Electromagnetic Response of Weyl Semimetals

It has been suggested recently, based on subtle field-theoretical considerations, that the electromagnetic response of Weyl semimetals and the closely related Weyl insulators can be characterized by an axion term $\theta \mathit{E}·\mathit{B}$ with space and time dependent axion angle $\theta (\mathit{r},t)$. Here we construct a minimal lattice model of the Weyl medium and study its electromagnetic response by a combination of analytical and numerical techniques. We confirm the existence of the anomalous Hall effect expected on the basis of the field theory treatment.
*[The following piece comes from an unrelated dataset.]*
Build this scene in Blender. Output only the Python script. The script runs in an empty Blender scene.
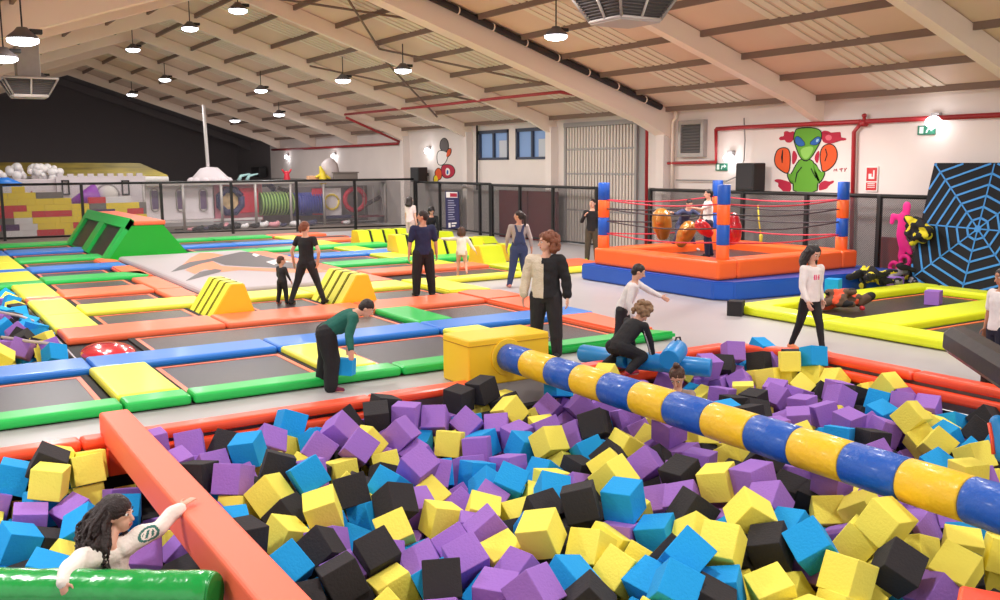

We find, contrary to the latter, that chiral magnetic effect (that is, ground state charge current induced by the applied magnetic field) is absent in both the semimetal and the insulator phase. We elucidate the reasons for this discrepancy.

Figure 1

Low energy spectra in Dirac and Weyl semimetals. (a) Doubly degenerate massless Dirac cone at the transition from a TI to a band insulator. Weyl semimetals with the individual cones shifted in (b) momenta and (c) energy. Panel (d) illustrates the Weyl insulator which can arise when the excitonic instability gaps out the spectrum indicated in (c). In all panels, two components of the 3D crystal momentum $\mathit{k}$ are shown.

Figure 2

The band structure of the Weyl semimetal lattice model, displayed along the path $\mathit{k}$: $(\pi ,0,\pi )\to (0,0,0)\to (0,0,\pi )\to (\pi ,0,\pi )$. (a) Doubly degenerate 3D Dirac point when $H_1=0$ and $ϵ=6t$. (b) Momentum-shifted Weyl point for $b=0.9$ and $b_0=0$. (c) Energy-shifted Weyl points for $b_z=0$ and $b_0=0.7$. (d) Weyl insulator with $b_z=0$ and $b_0=0.7$ and the exciton gap modeled by taking $ϵ=5.9t$. In all panels, we take $\lambda ={\lambda }_z=1.0$, $t=0.5$, and the energy is measured in units of $\lambda$. Red circles mark the location of the Dirac (Weyl) points.

Figure 3

(a) Charge density $\delta \rho (x,y)$ accumulated in the vicinity of the flux tubes $\Phi =0.01{\Phi }_0$ in the Weyl semimetal. (b) Total accumulated charge per layer $\delta Q$ near one of the flux tubes, in units of $e/2\pi$ for indicated values of $b_z$. Dashed lines represent the expectation based on Eq. (9). We use $\lambda ={\lambda }_z=t=0.5$, $ϵ=3.0$, $L=14$, and $L_z=160$ independent values of $k_z$. Panels (c), (d) show the charge accumulations as a function of $b_z$ in the presence of nonzero Dirac mass and $b_0$. Parameters as above except $b_0=0.1$, 0.2, 0.3 in (c) and $ϵ=3.0$, 2.9, 2.8, 2.7 for the curves in (d) from left to right.

Figure 4

(a) Chiral current $J_z$ as a function of energy offset $b_0$ for various values of the momentum cutoff $\Lambda$. The dashed line indicates the field theory prediction Eq. (5). (b) The slope $d{J}_z/d{b}_0$ in units of $e\eta /2\pi$ as a function of cutoff $\Lambda$. Slope 1.0 is expected on the basis of Eq. (5).